→ **TO BE DONE**:
Print the lines starting at the line containing "Build this scene" and ending at the line containing "return EYE+d*((Z-1.55)/d.z)", exactly and in full, without the pictures.

--- START EXERCISE MATERIAL ---

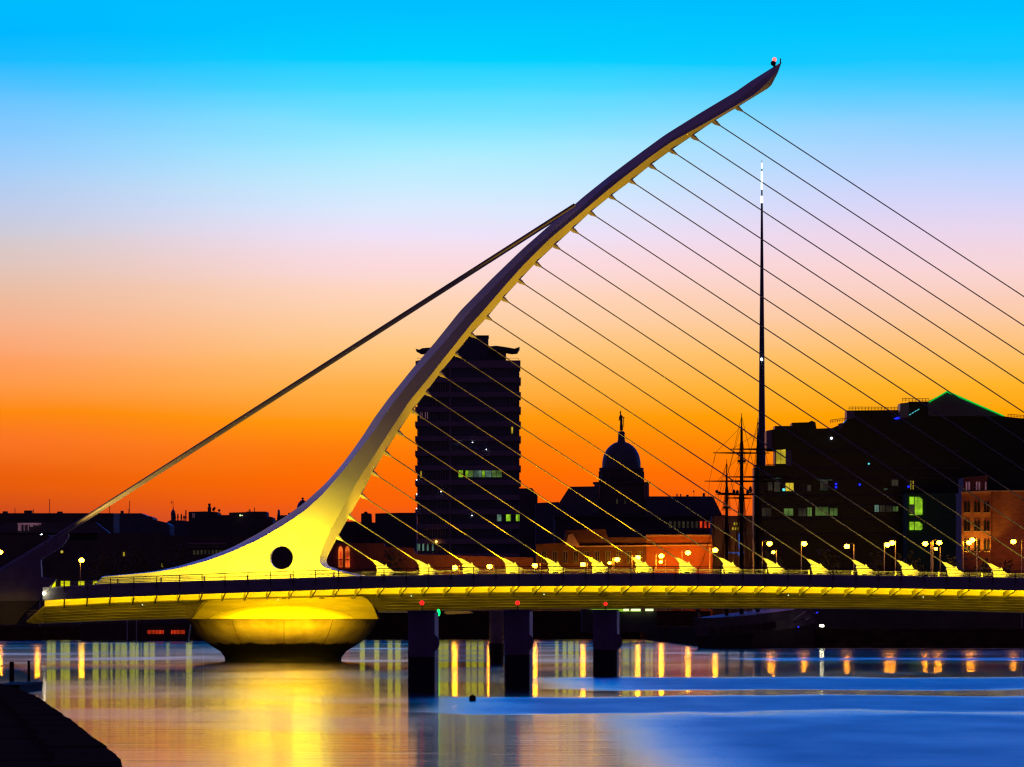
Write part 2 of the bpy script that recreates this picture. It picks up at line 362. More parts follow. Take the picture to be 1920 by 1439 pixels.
# round opening through the foot
hx, hy, hr = X(529, BD), Z(1046.5, BD), 22*BD/F
cut = MB().tube((hx, BD-6, hy), (hx, BD+6, hy), hr, n=64).build('cutter', M['white'], bridge)
md = pyl.modifiers.new('b', 'BOOLEAN'); md.object = cut; md.operation = 'DIFFERENCE'; md.solver = 'EXACT'
dg = bpy.context.evaluated_depsgraph_get(); me2 = bpy.data.meshes.new_from_object(pyl.evaluated_get(dg))
pyl.modifiers.clear(); pyl.data = me2; me2.name = 'pylon'
bpy.data.objects.remove(cut)
rim = MB(); n = 64; w = interp(HW, 1046)
for r_, d_ in ((hr*1.0, -w+.1), (hr*1.02, -w-.02), (hr*1.38, -w-.03), (hr*1.60, -w+.015)):
    for i in range(n):
        zz = hy+r_*math.sin(2*math.pi*i/n); ww_ = interp(HW, HY-(zz-CH)*F/BD)
        rim.v.append(Vector((hx+r_*math.cos(2*math.pi*i/n), BD+d_+w-ww_, zz)))
for k in range(3):
    rim.f += [[k*n+i, (k+1)*n+i, (k+1)*n+(i+1) % n, k*n+(i+1) % n] for i in range(n)]
rim.build('opening_rim', M['white'], pyl, smooth=True)
# tip lamp and mast
tm = MB().tube(P(1452, 127, BD), P(1451, 116, BD), .10).ball(P(1450, 119, BD), .22).build('lamp_bracket', M['rail'], bridge)
MB().tube(P(1463, 119, BD), P(1463.5, 110, BD), .05).build('lightning_rod', M['rail'], bridge)
MB().ball(P(1452, 112, BD), .17).build('tip_lamp', M['redtip'], bridge)

# deck tables
YK = [(60, 1106), (95, 1103), (207, 1096), (475, 1088.5), (677, 1082), (955, 1077.3), (1200, 1076.4), (1440, 1077.7), (1915, 1085), (2850, 1105)]
YR = [(60, 1091), (102, 1089), (207, 1084), (475, 1073.5), (720, 1066.5), (955, 1063), (1200, 1062.3), (1440, 1064), (1915, 1071), (2850, 1091)]
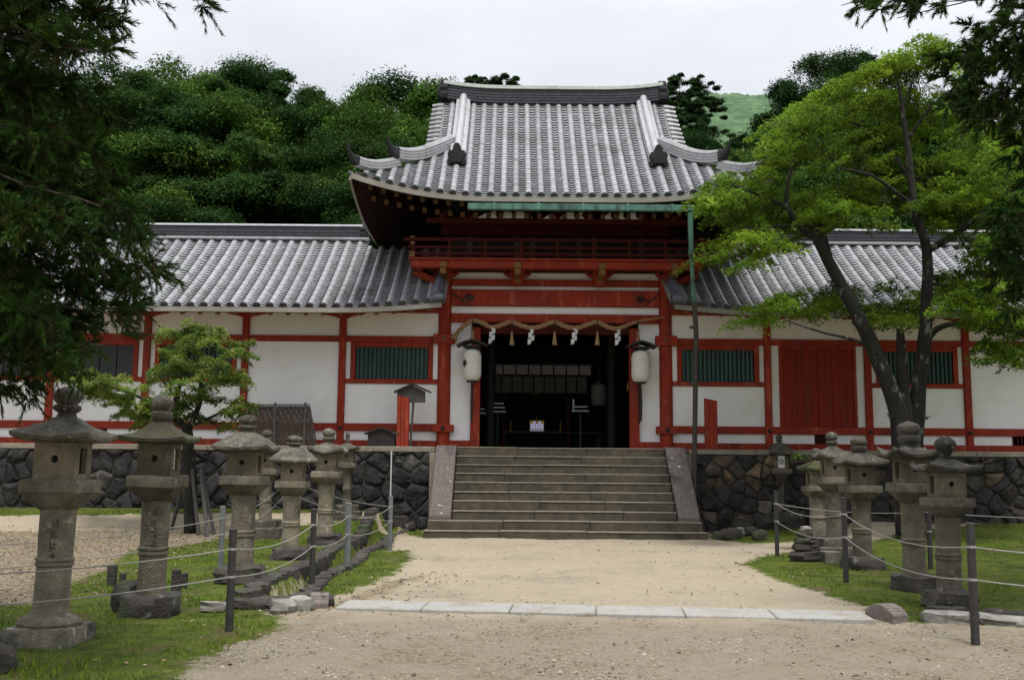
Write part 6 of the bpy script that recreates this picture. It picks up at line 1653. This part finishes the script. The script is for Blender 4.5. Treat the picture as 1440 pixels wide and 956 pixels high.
# ---- grass, pebbles, fallen leaves
def grass_patch(name, poly_ids, n, hmin, hmax, seed, lab):
    rng = np.random.default_rng(seed); V = []
    X = rng.uniform(-13, 15, n*3); Y = 4.5 + 19*rng.uniform(0, 1, n*3)**1.5
    g = np.full(X.shape, -9.0)
    for i in poly_ids: g = np.maximum(g, poly_dist(X, Y, GRASS_POLYS[i]))
    pn = np.array([mnoise.noise(Vector((x*1.3, y*1.3, seed))) for x, y in zip(X, Y)])
    pn2 = np.array([mnoise.noise(Vector((x*5, y*5, seed+9))) for x, y in zip(X, Y)])
    keep = (g + .35*pn + .25*pn2 > .08) & (np.abs(X/np.maximum(Y, .1)) < .62) & (pn + .7*pn2 > -.22)
    X, Y, pn = X[keep][:n], Y[keep][:n], pn[keep][:n]
    Z = ground_h(X, Y) - .006; k = len(X)
    a = rng.uniform(0, 2*pi, k); h = rng.uniform(hmin, hmax, k)*(1+.5*pn); w = rng.uniform(.0035, .007, k)*(1+Y/22)
    lean = rng.normal(size=(k, 2))*.45
    p = np.stack([X, Y, Z], 1); s = np.stack([np.cos(a)*w, np.sin(a)*w, np.zeros(k)], 1)
    tip = p + np.stack([lean[:, 0]*h, lean[:, 1]*h, h], 1)
    v = np.stack([p-s, p+s, tip], 1).reshape(-1, 3)
    tv = (rng.uniform(.7, 1.35, k)*(1+.3*pn))[:, None]; T = np.concatenate([tv*rng.uniform(.8, 1.35, (k, 1)), tv, tv*.9], 1)
    o = np_mesh(name, v, 3, T, M_GRASSB); tag(o, lab, 'grass', kind='stuff')
grass_patch('grass', [0, 1, 2], 90000, .018, .05, 3, 'short patchy grass of the left lawn around the lanterns')
grass_patch('moss_lawn', [3, 4], 90000, .014, .038, 4, 'bright mossy lawn under the right lanterns')
rng = np.random.default_rng(8)
def pebbles(n, y0, y1, s0, s1, seed):
    rng = np.random.default_rng(seed)
    Y = rng.uniform(y0**.5, y1**.5, n)**2; X = rng.uniform(-.56, .56, n)*Y
    kp_ = grass_mask(X, Y) < .05; X, Y = X[kp_], Y[kp_]; n = len(X)
    oc = np.array([(1, 0, 0), (0, 1, 0), (-1, 0, 0), (0, -1, 0), (0, 0, .7)])
    sc = rng.uniform(s0, s1, n)**1; a = rng.uniform(0, 2*pi, n)
    c, s = np.cos(a), np.sin(a); V = []
    pts = []
    for o_ in oc:
        j = rng.uniform(.6, 1.2, (n, 3)); x = o_[0]*j[:, 0]; y = o_[1]*j[:, 1]*.75
        pts.append(np.stack([X + (x*c - y*s)*sc, Y + (x*s + y*c)*sc, ground_h(X, Y) - .002 + o_[2]*j[:, 2]*sc*.8], 1))
    tr = []
    for i in range(4): tr.append(np.stack([pts[i], pts[(i+1) % 4], pts[4]], 1))
    v = np.stack(tr, 1).reshape(-1, 3)
    t = rng.uniform(.12, 1.3, (n, 1))*np.array([1, .95, .86]); return v, np.repeat(t, 4, 0)
v1, t1 = pebbles(16000, 5.0, 12, .006, .018, 1); v2, t2 = pebbles(220, 5.0, 14, .015, .032, 2); v3, t3 = pebbles(900, 11, 21, .008, .016, 3)
tag(np_mesh('gravel', np.concatenate([v1, v2, v3]), 3, np.concatenate([t1, t2, t3]), M_PEBBLE), 'loose gravel and small pebbles strewn over the sandy path', 'gravel', kind='stuff')
def litter(n, poly, seed):
    rng = np.random.default_rng(seed); X = rng.uniform(-14, 14, n*4); Y = rng.uniform(5, 23, n*4)
    d = np.full(X.shape, -9.0)
    for p in LITTER: d = np.maximum(d, poly_dist(X, Y, p))
    k = (d > -.5) | (rng.uniform(size=len(X)) < .09); X, Y = X[k][:n], Y[k][:n]
    pos = np.stack([X, Y, ground_h(X, Y) + .012], 1); m = len(pos)
    return leaf_verts(rng, pos, np.array([0, 0, 1.0]) + rng.normal(size=(m, 3))*.25, rng.uniform(.012, .034, m), .55), np.array([1, 1, 1.0])*rng.uniform(.3, 1.5, (m, 1))
v, t = litter(9000, None, 4)
tag(np_mesh('fallen_leaves', v, 4, t, mat('dry_leaf', (.16, .10, .05), (.26, .19, .115), 6, .9, tint=True)), 'dry brown fallen leaves scattered over the bare ground at left', 'fallen leaves', kind='stuff')
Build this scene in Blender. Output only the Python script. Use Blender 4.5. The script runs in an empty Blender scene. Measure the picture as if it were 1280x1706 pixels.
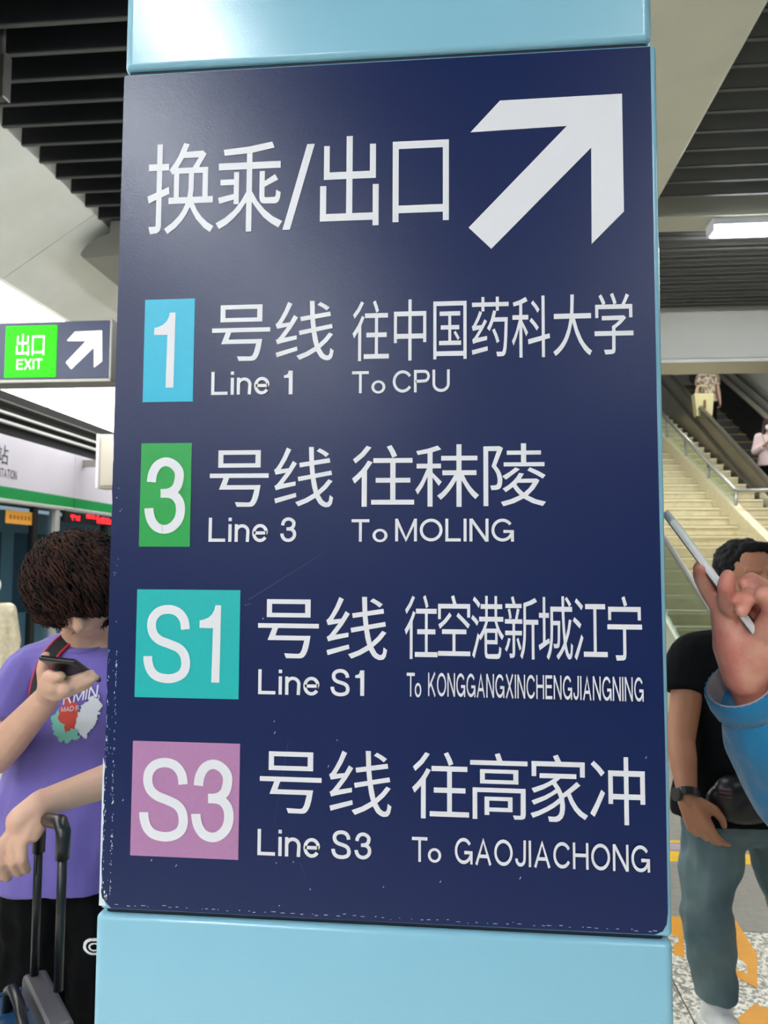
import bpy, bmesh, math, random
from mathutils import Vector, Matrix, Euler, noise
from mathutils.bvhtree import BVHTree
random.seed(4)
SC = bpy.context.scene
C = SC.collection
PI = math.pi
R = math.radians

# ------------------------------------------------------------------ camera
F = 1281.0
YAW, PITCH, ROLL = 0.09465281, 0.06421064, 0.0050728
EYE = Vector((0, 0, 1.55))
fwd = Vector((-math.sin(YAW)*math.cos(PITCH), math.cos(YAW)*math.cos(PITCH), math.sin(PITCH)))
r0 = Vector((math.cos(YAW), math.sin(YAW), 0)); u0 = r0.cross(fwd)
RT = r0*math.cos(ROLL)+u0*math.sin(ROLL); UP = -r0*math.sin(ROLL)+u0*math.cos(ROLL)
cd = bpy.data.cameras.new('camera'); cam = bpy.data.objects.new('camera', cd); C.objects.link(cam)
cam.matrix_world = Matrix(((RT.x, UP.x, -fwd.x, EYE.x), (RT.y, UP.y, -fwd.y, EYE.y), (RT.z, UP.z, -fwd.z, EYE.z), (0, 0, 0, 1)))
cd.sensor_fit = 'VERTICAL'; cd.sensor_height = 24.0; cd.lens = F/1706*24.0
cd.clip_start = 0.02
cd.dof.use_dof = True; cd.dof.focus_distance = 0.95; cd.dof.aperture_fstop = 7.0
SC.camera = cam

def at(x, y, Y):
    """a point of the place at depth Y seen along the line of sight x, y of the 1280x1706 frame"""
    d = fwd*F+RT*(x-640)-UP*(y-853)
    return EYE+d*(Y/d.y)
def atX(x, y, X):
    d = fwd*F+RT*(x-640)-UP*(y-853)
    return EYE+d*(X/d.x)
def atZ(x, y, Z):
    d = fwd*F+RT*(x-640)-UP*(y-853)
    return EYE+d*((Z-1.55)/d.z)

# ------------------------------------------------------------------ world, light, exposure
w = bpy.data.worlds.new('world'); SC.world = w; w.use_nodes = True
w.node_tree.nodes['Background'].inputs[0].default_value = (0.92, 0.96, 1.0, 1)
w.node_tree.nodes['Background'].inputs[1].default_value = 0.30
SC.view_settings.view_transform = 'Standard'; SC.view_settings.look = 'None'
SC.view_settings.gamma = 1.0; SC.view_settings.use_curve_mapping = False
SC.view_settings.exposure = 0.97
TUBE = 17.0       # brightness of the fluorescent strips
COVE = 3.0        # brightness of the luminous panels over the platform edge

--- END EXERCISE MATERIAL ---

→ **RESPONSE TO THIS EXERCISE**:
Build this scene in Blender. Output only the Python script. Use Blender 4.5. The script runs in an empty Blender scene. Measure the picture as if it were 1280x1706 pixels.
import bpy, bmesh, math, random
from mathutils import Vector, Matrix, Euler, noise
from mathutils.bvhtree import BVHTree
random.seed(4)
SC = bpy.context.scene
C = SC.collection
PI = math.pi
R = math.radians

# ------------------------------------------------------------------ camera
F = 1281.0
YAW, PITCH, ROLL = 0.09465281, 0.06421064, 0.0050728
EYE = Vector((0, 0, 1.55))
fwd = Vector((-math.sin(YAW)*math.cos(PITCH), math.cos(YAW)*math.cos(PITCH), math.sin(PITCH)))
r0 = Vector((math.cos(YAW), math.sin(YAW), 0)); u0 = r0.cross(fwd)
RT = r0*math.cos(ROLL)+u0*math.sin(ROLL); UP = -r0*math.sin(ROLL)+u0*math.cos(ROLL)
cd = bpy.data.cameras.new('camera'); cam = bpy.data.objects.new('camera', cd); C.objects.link(cam)
cam.matrix_world = Matrix(((RT.x, UP.x, -fwd.x, EYE.x), (RT.y, UP.y, -fwd.y, EYE.y), (RT.z, UP.z, -fwd.z, EYE.z), (0, 0, 0, 1)))
cd.sensor_fit = 'VERTICAL'; cd.sensor_height = 24.0; cd.lens = F/1706*24.0
cd.clip_start = 0.02
cd.dof.use_dof = True; cd.dof.focus_distance = 0.95; cd.dof.aperture_fstop = 7.0
SC.camera = cam

def at(x, y, Y):
    """a point of the place at depth Y seen along the line of sight x, y of the 1280x1706 frame"""
    d = fwd*F+RT*(x-640)-UP*(y-853)
    return EYE+d*(Y/d.y)
def atX(x, y, X):
    d = fwd*F+RT*(x-640)-UP*(y-853)
    return EYE+d*(X/d.x)
def atZ(x, y, Z):
    d = fwd*F+RT*(x-640)-UP*(y-853)
    return EYE+d*((Z-1.55)/d.z)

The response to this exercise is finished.